Tuesday, December 20, 2011

24. “Lush Life”

Composed by Billy Strayhorn; first performed publicly in 1948

“Lush Life” is one of the most beautiful songs in the American “standard” canon, and not coincidentally it contains a rhyming couplet so abysmal (“awful” paired with “trough full” – full "of hearts," no less) that one has to assume that Strayhorn, who composed the song over a period of years starting when he was sixteen (sixteen!) and well before he had even met Duke Ellington, had to have known what a bummer it was and left it in, deliberately. It sits there like a pill any singer just has to choke down quickly, except its taste never quite gets past you.
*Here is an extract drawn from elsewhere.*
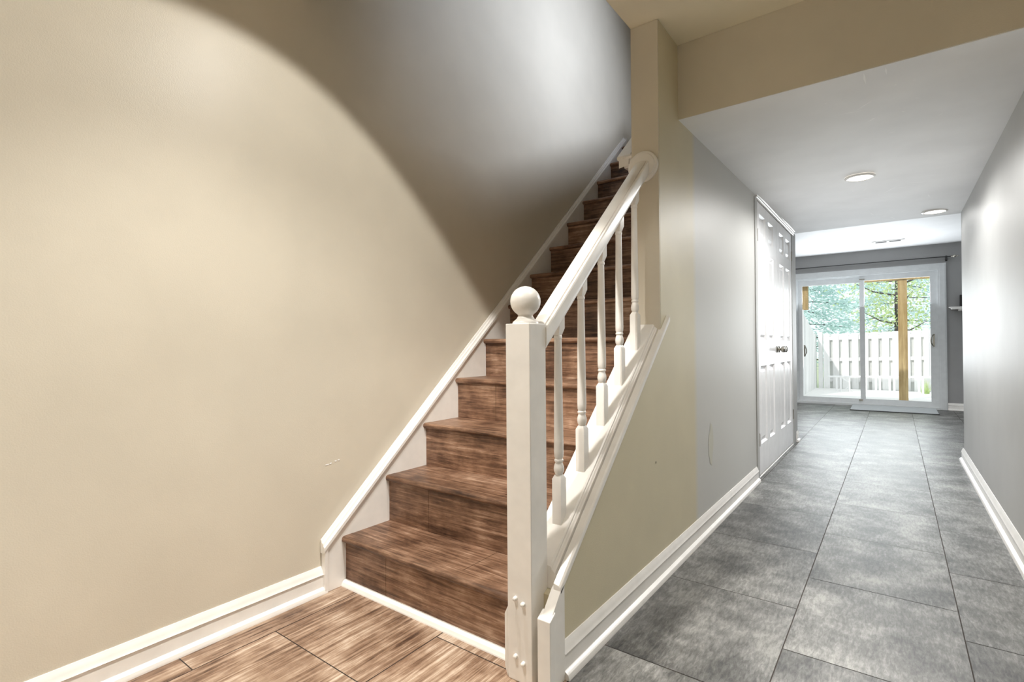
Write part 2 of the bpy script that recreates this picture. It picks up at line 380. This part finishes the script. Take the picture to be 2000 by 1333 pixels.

Neil Young once claimed he originally wrote over a hundred verses for “Sugar Mountain” and left in the very worst of them, “just to show what can happen.” “Lush Life” is entirely about that, and it is also about that pill. The original title, “Life Is Lonely,” thankfully gave way to a title with the truest of double meanings, insofar as it runs in two directions: not just happiness and romance leading to a despairing alcoholic aftermath but - more problematic – back again. And again. His happiness and despair seem interchangeable, but what they are is all of a piece.


Note: 25 secular essays (each one exactly 200 words long) about 25 songs, to appear one per day during Advent (or so) from Nov. 27 through Dec. 21.